I do however recommend this for 12-14 year old teens who are looking for something a little more mature but aren't quite ready for the more traditional YA on offer. This is also a great series for any reluctant readers as it is simple without making the reader feel like they are being written down to.

Review: I'll Give You the Sun by Jandy Nelson


Title: I'll Give You the Sun
Author: Jandy Nelson
Publisher: Pan Macmillan (2015)

Jude and her twin brother, Noah, are incredibly close. At thirteen, isolated Noah draws constantly and is falling in love with the charismatic boy next door, while daredevil Jude cliff-dives and wears red-red lipstick and does the talking for both of them. But three years later, Jude and Noah are barely speaking. Something has happened to wreck the twins in different and dramatic ways . . . until Jude meets a cocky, broken, beautiful boy, as well as someone else—an even more unpredictable new force in her life. The early years are Noah's story to tell. The later years are Jude's. What the twins don't realize is that they each have only half the story, and if they could just find their way back to one another, they’d have a chance to remake their world.
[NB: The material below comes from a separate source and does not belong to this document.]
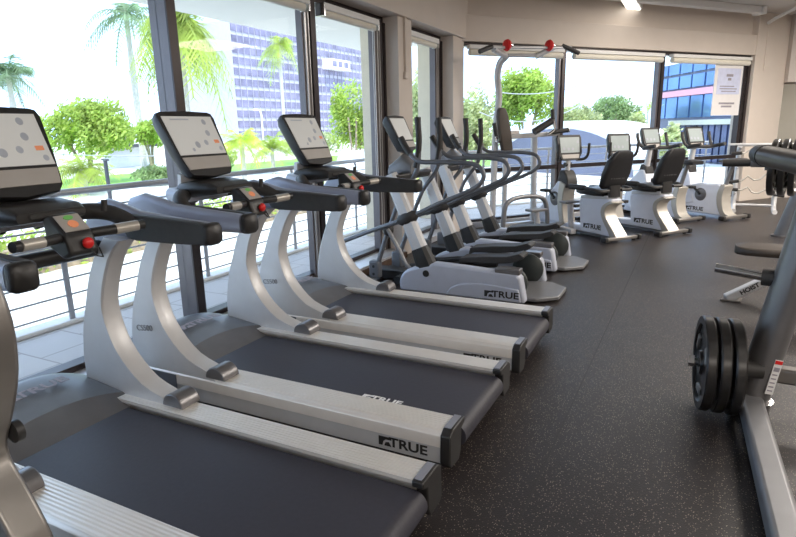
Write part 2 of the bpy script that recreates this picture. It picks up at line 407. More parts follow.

This is quite easily one of the best contemporary YA's I have read in a long time. It follows the story of twins Jude and Noah who used to be really close until something happened and changed their lives and relationship forever.

This is an interesting, refreshing novel that has a touch of the supernatural to it without it being overbearing or cliche. I absolutely loved the characters and how both the past and present unfolded from the different twins' point of view respectfully.

What really made me all squishy and happy inside was the art references and the fact that Noah's chapters were marked with paint smears on each page. It was a clever device to tell the difference between each viewpoint and also suited Noah's character.

There is romance and heartbreak and I really recommend this for fans of John Green who want something a bit more substantial to sink their teeth into. The writing is wonderful and at no time ever felt under or overstated. Nelson used just the right amount of words.

I really hope this book achieves wide success and highly, highly suggest that you set aside the time to read it.